Using the records below, quote only the span that opens with the line containing "w = MB(); w.box(-1.448, -1.40, 4.46, 4.56, 0, 2.54, M_kwood);" and closes with the line containing "w.build('duct_box', t, t.location)", exactly and inclusively.

>> start Data for this task

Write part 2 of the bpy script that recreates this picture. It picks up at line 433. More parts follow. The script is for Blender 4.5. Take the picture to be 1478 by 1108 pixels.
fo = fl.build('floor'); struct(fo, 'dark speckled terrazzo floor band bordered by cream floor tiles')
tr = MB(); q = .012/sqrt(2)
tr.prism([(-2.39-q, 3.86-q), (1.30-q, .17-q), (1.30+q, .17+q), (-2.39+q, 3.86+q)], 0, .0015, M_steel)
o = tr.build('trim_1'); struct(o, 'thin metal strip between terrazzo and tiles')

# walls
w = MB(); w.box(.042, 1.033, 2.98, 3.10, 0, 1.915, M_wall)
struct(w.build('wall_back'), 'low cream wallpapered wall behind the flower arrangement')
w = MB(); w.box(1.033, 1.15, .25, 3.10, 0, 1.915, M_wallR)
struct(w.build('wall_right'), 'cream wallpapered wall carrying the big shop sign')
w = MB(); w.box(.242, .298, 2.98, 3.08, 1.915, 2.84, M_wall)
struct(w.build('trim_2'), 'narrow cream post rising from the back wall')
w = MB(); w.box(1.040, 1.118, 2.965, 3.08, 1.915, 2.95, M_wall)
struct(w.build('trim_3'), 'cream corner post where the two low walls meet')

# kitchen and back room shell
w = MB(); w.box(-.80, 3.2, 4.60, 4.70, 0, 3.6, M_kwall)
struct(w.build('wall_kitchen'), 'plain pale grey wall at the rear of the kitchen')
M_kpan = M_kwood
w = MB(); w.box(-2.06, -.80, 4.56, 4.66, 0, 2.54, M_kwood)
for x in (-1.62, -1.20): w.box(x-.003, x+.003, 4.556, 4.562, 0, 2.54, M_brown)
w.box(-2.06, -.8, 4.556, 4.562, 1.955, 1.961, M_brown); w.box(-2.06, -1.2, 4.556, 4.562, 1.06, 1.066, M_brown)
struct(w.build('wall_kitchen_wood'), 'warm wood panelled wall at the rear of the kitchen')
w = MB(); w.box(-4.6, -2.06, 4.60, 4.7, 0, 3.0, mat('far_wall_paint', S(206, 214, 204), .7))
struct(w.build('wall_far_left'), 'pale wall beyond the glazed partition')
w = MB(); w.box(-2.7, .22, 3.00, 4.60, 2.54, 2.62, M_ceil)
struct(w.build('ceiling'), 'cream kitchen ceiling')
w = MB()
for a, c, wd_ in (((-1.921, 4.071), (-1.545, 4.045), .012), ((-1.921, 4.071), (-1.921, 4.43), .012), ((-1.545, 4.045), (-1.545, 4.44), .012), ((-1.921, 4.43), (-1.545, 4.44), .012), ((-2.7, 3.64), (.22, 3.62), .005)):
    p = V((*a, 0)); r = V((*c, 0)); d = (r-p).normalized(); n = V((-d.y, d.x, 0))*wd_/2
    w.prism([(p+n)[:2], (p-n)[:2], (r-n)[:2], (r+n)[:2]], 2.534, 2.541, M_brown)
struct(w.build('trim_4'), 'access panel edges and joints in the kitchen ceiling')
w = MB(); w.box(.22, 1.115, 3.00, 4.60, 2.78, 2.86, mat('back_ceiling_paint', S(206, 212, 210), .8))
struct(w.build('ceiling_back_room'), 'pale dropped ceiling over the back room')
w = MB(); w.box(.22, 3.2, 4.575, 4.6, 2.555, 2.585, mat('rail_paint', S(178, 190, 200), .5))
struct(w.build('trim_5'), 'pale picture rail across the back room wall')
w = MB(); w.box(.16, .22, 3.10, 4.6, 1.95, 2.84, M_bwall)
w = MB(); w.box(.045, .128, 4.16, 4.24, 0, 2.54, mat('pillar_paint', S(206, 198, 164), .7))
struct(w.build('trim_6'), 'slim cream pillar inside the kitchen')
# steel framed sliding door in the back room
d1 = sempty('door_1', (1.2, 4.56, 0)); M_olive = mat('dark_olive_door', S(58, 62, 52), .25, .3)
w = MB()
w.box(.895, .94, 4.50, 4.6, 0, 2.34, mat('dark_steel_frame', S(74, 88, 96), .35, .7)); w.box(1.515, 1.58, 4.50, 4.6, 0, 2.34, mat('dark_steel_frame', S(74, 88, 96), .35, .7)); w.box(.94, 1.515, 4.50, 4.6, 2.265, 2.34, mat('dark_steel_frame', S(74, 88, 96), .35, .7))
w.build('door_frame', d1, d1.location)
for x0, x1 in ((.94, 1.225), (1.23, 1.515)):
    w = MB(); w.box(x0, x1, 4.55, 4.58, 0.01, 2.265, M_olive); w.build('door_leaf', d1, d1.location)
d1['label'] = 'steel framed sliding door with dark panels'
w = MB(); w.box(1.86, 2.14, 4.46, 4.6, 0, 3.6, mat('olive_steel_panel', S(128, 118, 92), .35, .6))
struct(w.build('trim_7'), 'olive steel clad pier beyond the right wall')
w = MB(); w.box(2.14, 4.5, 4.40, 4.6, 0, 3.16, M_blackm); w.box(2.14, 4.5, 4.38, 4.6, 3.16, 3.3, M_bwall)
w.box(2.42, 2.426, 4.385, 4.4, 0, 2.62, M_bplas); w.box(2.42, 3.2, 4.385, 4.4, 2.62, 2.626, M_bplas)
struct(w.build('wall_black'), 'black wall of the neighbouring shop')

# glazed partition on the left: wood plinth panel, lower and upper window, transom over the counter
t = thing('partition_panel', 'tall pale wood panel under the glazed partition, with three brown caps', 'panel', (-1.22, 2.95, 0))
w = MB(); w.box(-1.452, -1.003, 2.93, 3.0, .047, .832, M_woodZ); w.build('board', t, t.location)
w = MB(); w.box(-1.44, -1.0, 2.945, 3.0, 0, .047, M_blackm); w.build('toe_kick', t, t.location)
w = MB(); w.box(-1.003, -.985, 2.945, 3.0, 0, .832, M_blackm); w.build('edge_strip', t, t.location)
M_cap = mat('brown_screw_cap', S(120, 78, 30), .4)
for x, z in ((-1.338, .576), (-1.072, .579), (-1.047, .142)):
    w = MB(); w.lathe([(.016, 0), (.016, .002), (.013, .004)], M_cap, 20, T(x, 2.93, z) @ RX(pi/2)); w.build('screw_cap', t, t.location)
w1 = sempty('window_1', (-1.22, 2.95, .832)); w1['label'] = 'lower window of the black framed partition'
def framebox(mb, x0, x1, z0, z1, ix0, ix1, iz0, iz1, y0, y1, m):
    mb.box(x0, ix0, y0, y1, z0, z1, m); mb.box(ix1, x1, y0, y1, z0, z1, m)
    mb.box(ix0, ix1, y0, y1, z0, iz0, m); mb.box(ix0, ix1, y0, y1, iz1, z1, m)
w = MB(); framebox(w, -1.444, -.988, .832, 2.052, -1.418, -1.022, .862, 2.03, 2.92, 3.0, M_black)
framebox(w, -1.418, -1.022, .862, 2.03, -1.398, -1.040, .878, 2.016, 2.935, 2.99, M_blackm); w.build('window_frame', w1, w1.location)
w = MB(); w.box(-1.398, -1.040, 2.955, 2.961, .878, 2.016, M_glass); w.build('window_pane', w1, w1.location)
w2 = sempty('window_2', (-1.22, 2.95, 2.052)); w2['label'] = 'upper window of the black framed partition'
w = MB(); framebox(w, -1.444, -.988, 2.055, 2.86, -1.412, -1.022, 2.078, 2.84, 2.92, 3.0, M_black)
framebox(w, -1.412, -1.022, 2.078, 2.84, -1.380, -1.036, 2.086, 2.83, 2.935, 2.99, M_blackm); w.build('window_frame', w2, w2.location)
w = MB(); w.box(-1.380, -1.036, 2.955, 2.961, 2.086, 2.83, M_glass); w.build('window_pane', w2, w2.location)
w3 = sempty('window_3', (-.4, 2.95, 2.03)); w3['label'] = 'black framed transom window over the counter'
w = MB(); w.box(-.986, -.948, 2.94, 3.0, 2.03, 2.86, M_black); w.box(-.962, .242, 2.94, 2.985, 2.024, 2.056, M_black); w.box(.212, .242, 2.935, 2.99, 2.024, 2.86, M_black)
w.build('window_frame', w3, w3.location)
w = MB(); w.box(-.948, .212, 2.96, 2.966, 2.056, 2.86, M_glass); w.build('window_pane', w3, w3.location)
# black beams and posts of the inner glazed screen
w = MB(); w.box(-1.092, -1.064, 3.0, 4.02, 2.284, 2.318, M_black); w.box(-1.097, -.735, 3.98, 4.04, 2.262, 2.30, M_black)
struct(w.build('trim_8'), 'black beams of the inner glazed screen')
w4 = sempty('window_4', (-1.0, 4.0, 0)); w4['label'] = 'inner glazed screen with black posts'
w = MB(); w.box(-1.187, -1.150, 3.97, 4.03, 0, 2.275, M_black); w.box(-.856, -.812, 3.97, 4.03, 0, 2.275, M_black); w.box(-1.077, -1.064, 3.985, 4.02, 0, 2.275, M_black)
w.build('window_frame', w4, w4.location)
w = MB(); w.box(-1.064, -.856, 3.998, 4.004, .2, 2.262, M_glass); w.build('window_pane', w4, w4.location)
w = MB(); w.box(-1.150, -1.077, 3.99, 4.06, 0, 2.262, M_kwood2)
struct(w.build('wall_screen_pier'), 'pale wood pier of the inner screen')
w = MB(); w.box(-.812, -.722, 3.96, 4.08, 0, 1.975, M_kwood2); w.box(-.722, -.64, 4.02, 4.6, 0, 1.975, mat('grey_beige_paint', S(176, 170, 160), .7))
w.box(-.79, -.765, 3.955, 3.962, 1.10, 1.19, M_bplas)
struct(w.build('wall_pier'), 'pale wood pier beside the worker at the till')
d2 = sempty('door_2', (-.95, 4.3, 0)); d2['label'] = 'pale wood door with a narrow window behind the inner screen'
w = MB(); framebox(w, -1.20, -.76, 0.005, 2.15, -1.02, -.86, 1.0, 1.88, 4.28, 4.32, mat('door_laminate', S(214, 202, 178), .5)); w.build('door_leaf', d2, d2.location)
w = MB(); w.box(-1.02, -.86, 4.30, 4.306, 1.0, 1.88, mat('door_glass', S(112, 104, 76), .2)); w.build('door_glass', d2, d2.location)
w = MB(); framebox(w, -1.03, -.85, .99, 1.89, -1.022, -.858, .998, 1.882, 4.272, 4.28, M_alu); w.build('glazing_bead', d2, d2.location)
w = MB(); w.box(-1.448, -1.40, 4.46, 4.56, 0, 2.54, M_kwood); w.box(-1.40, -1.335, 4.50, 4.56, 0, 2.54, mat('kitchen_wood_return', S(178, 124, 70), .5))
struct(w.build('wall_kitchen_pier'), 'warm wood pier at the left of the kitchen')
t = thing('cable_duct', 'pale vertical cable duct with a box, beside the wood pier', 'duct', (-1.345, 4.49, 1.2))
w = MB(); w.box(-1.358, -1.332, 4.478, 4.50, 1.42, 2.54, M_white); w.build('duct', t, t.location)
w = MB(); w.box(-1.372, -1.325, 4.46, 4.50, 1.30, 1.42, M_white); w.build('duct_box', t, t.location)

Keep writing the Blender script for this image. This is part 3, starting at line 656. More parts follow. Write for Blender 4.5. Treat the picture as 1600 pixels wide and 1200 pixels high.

>> end Data for this task

> [Answer to the task]
w = MB(); w.box(-1.448, -1.40, 4.46, 4.56, 0, 2.54, M_kwood); w.box(-1.40, -1.335, 4.50, 4.56, 0, 2.54, mat('kitchen_wood_return', S(178, 124, 70), .5))
struct(w.build('wall_kitchen_pier'), 'warm wood pier at the left of the kitchen')
t = thing('cable_duct', 'pale vertical cable duct with a box, beside the wood pier', 'duct', (-1.345, 4.49, 1.2))
w = MB(); w.box(-1.358, -1.332, 4.478, 4.50, 1.42, 2.54, M_white); w.build('duct', t, t.location)
w = MB(); w.box(-1.372, -1.325, 4.46, 4.50, 1.30, 1.42, M_white); w.build('duct_box', t, t.location)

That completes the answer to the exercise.